Exercise description: Retype, exactly as they stand, the lines from the start of the data to the line that contains "o = thing('loudspeaker', 'black", both ends included. Leave the pictures out.

Exercise materials:
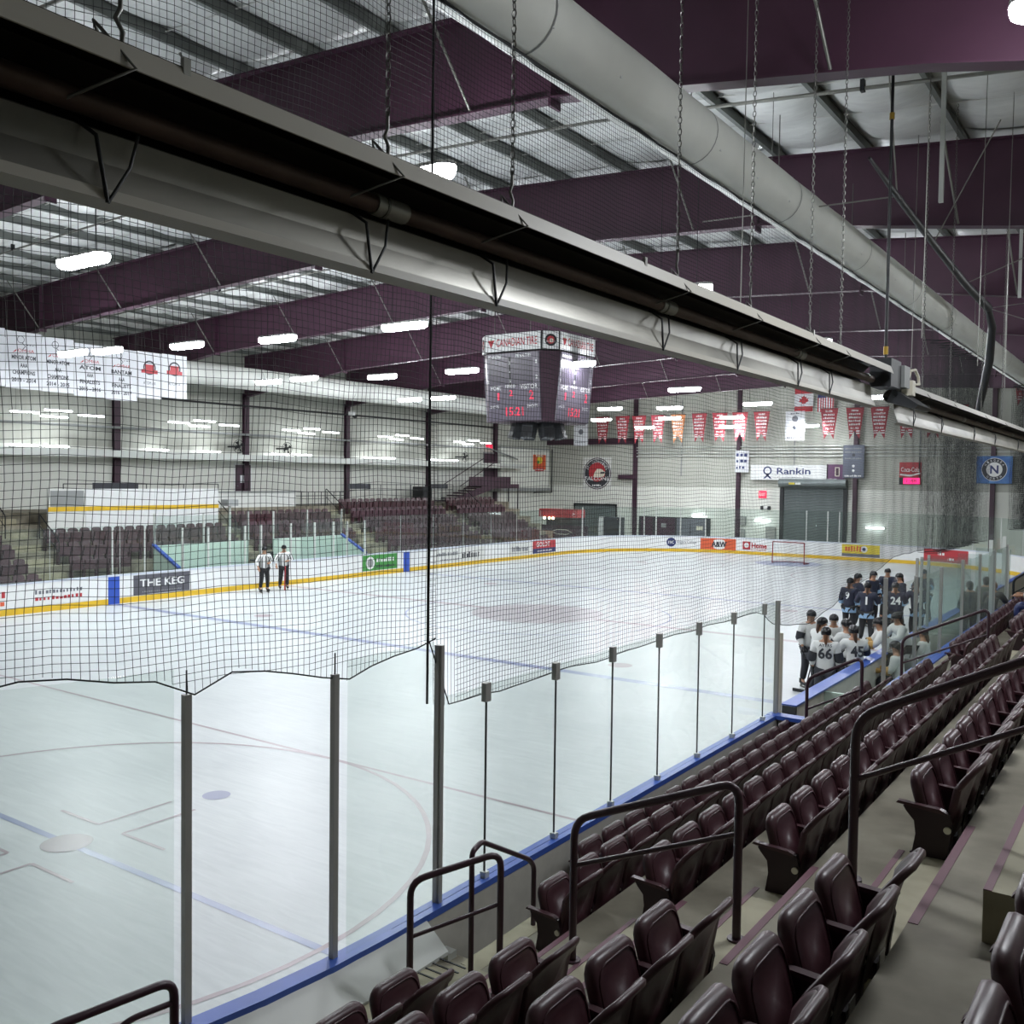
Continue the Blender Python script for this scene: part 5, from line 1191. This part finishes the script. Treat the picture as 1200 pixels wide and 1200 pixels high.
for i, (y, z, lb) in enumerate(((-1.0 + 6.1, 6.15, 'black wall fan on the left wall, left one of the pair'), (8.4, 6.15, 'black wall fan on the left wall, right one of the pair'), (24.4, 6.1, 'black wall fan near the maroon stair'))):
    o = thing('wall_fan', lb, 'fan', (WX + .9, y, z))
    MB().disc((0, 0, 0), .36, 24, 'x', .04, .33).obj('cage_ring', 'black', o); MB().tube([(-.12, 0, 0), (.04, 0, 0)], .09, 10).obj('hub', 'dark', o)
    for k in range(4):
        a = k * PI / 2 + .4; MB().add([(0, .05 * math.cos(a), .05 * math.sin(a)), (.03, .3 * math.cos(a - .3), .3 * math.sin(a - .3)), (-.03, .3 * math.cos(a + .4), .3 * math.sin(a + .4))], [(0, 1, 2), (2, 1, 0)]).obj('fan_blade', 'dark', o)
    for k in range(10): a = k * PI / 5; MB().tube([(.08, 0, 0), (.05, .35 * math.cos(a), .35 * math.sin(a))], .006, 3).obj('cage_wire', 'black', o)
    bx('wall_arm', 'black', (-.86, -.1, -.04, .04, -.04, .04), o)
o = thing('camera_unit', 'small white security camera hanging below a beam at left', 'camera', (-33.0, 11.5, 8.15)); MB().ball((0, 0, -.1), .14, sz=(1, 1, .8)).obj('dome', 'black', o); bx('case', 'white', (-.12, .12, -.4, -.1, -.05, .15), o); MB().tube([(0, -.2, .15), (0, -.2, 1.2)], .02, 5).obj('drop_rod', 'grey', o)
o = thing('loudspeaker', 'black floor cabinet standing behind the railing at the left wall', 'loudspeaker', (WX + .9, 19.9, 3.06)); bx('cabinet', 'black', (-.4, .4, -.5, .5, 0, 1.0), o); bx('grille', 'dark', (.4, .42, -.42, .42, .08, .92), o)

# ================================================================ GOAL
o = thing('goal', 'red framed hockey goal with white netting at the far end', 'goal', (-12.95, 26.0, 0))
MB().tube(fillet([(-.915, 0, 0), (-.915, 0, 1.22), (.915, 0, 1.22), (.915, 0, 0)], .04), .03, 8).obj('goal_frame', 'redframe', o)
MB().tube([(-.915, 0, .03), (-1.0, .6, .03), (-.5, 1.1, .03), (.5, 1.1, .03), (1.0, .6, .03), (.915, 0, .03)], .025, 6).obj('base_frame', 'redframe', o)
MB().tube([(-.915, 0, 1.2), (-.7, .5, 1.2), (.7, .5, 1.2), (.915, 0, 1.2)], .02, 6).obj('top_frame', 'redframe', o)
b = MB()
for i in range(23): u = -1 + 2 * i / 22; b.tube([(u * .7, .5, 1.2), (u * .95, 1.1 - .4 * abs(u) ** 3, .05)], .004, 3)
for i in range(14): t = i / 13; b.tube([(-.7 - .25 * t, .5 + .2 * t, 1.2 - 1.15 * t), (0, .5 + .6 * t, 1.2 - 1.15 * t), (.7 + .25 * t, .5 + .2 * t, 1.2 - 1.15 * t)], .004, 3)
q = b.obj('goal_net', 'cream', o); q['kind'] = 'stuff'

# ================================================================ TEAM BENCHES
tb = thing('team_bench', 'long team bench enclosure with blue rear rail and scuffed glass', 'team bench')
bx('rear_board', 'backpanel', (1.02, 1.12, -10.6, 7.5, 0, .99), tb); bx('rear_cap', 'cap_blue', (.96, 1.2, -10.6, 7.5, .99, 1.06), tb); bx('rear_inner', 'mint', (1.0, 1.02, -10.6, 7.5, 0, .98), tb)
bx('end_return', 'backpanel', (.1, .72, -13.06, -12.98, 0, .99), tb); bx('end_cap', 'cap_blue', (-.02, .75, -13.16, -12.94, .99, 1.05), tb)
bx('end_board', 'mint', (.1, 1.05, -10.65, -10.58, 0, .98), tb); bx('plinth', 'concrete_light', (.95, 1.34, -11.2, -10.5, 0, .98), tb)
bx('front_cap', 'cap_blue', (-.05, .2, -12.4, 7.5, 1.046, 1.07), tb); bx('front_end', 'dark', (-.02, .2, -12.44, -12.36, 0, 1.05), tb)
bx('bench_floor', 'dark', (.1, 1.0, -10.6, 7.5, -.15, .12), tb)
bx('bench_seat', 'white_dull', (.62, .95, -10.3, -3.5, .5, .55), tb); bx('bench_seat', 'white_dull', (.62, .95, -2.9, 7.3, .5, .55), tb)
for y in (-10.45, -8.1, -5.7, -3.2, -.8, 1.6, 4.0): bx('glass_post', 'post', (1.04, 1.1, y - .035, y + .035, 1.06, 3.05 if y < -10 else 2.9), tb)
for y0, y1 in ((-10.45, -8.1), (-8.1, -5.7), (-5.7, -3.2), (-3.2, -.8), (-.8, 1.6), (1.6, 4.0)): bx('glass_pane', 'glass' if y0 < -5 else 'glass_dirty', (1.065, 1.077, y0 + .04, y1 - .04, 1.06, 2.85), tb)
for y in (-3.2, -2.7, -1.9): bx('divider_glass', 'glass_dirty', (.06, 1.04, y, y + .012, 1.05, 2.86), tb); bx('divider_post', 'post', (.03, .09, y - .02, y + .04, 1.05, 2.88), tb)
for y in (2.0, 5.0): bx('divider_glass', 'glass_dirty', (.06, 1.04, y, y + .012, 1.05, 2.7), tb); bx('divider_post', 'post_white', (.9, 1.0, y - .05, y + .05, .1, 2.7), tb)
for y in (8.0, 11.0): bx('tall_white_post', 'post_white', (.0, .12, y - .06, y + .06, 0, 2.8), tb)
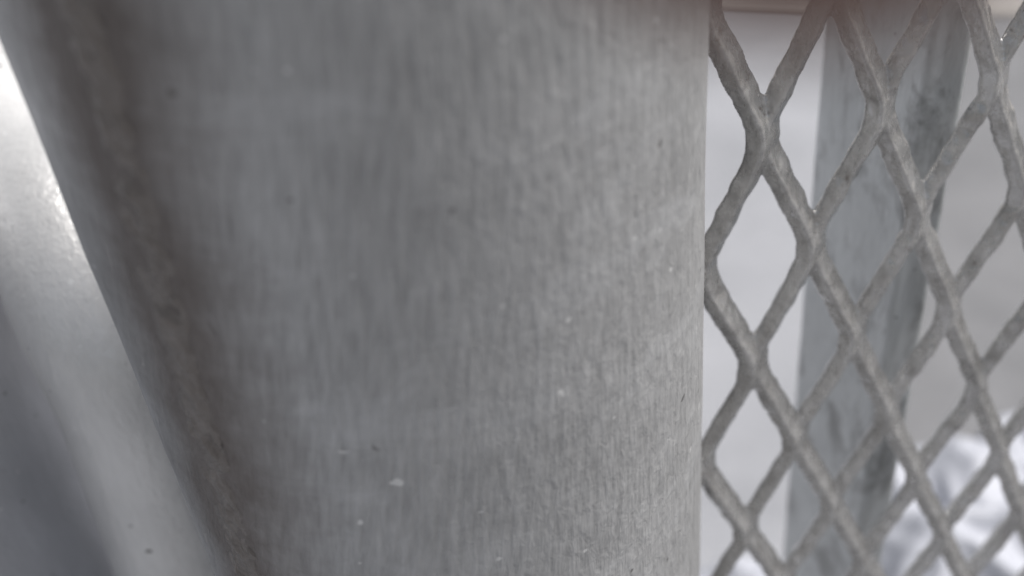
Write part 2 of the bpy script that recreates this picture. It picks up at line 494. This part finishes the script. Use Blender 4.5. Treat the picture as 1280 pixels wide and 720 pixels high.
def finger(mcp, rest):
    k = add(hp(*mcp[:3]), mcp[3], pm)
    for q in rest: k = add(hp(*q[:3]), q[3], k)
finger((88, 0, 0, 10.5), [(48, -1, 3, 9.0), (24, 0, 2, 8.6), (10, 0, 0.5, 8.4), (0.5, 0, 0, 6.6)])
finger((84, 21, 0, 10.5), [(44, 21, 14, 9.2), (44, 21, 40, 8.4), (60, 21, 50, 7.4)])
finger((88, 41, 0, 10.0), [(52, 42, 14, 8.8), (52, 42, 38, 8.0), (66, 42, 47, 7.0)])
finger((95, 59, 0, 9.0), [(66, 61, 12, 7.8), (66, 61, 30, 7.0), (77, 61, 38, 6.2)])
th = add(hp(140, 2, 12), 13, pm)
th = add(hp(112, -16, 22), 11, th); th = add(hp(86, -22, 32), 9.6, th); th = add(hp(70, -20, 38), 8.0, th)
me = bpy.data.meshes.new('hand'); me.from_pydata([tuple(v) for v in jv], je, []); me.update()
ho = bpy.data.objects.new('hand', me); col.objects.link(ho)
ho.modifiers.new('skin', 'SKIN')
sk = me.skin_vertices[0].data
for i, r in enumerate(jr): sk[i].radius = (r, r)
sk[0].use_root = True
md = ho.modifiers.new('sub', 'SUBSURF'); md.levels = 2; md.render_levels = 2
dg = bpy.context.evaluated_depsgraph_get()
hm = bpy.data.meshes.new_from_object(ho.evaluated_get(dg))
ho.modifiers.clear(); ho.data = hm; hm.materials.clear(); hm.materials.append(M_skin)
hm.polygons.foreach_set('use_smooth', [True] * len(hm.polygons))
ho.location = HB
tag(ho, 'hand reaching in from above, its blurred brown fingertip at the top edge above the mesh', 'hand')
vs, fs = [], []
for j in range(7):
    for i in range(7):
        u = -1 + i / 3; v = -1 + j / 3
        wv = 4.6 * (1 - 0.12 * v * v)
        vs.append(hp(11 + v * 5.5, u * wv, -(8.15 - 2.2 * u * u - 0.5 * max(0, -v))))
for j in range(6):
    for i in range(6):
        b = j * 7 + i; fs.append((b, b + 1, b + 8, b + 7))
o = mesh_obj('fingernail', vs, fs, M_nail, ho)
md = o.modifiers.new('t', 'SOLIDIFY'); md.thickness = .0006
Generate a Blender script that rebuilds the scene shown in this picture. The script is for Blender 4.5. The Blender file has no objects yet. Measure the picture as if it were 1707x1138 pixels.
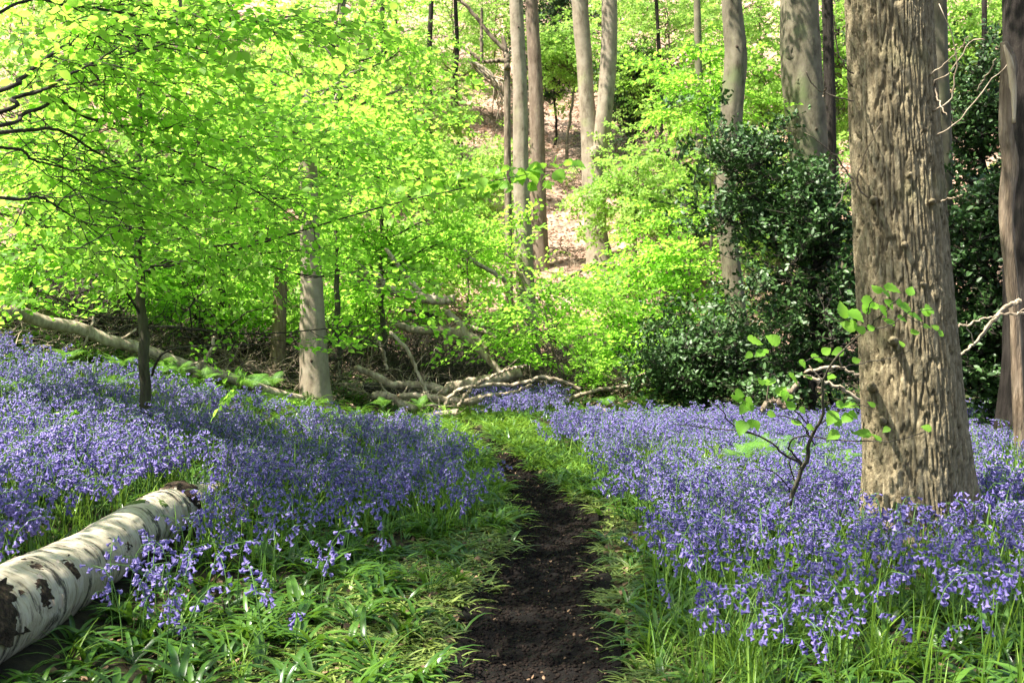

Solution to the problem:
Continue the Blender Python script for this scene: part 5, from line 1191. This part finishes the script. Treat the picture as 1200 pixels wide and 1200 pixels high.
for i, (y, z, lb) in enumerate(((-1.0 + 6.1, 6.15, 'black wall fan on the left wall, left one of the pair'), (8.4, 6.15, 'black wall fan on the left wall, right one of the pair'), (24.4, 6.1, 'black wall fan near the maroon stair'))):
    o = thing('wall_fan', lb, 'fan', (WX + .9, y, z))
    MB().disc((0, 0, 0), .36, 24, 'x', .04, .33).obj('cage_ring', 'black', o); MB().tube([(-.12, 0, 0), (.04, 0, 0)], .09, 10).obj('hub', 'dark', o)
    for k in range(4):
        a = k * PI / 2 + .4; MB().add([(0, .05 * math.cos(a), .05 * math.sin(a)), (.03, .3 * math.cos(a - .3), .3 * math.sin(a - .3)), (-.03, .3 * math.cos(a + .4), .3 * math.sin(a + .4))], [(0, 1, 2), (2, 1, 0)]).obj('fan_blade', 'dark', o)
    for k in range(10): a = k * PI / 5; MB().tube([(.08, 0, 0), (.05, .35 * math.cos(a), .35 * math.sin(a))], .006, 3).obj('cage_wire', 'black', o)
    bx('wall_arm', 'black', (-.86, -.1, -.04, .04, -.04, .04), o)
o = thing('camera_unit', 'small white security camera hanging below a beam at left', 'camera', (-33.0, 11.5, 8.15)); MB().ball((0, 0, -.1), .14, sz=(1, 1, .8)).obj('dome', 'black', o); bx('case', 'white', (-.12, .12, -.4, -.1, -.05, .15), o); MB().tube([(0, -.2, .15), (0, -.2, 1.2)], .02, 5).obj('drop_rod', 'grey', o)
o = thing('loudspeaker', 'black floor cabinet standing behind the railing at the left wall', 'loudspeaker', (WX + .9, 19.9, 3.06)); bx('cabinet', 'black', (-.4, .4, -.5, .5, 0, 1.0), o); bx('grille', 'dark', (.4, .42, -.42, .42, .08, .92), o)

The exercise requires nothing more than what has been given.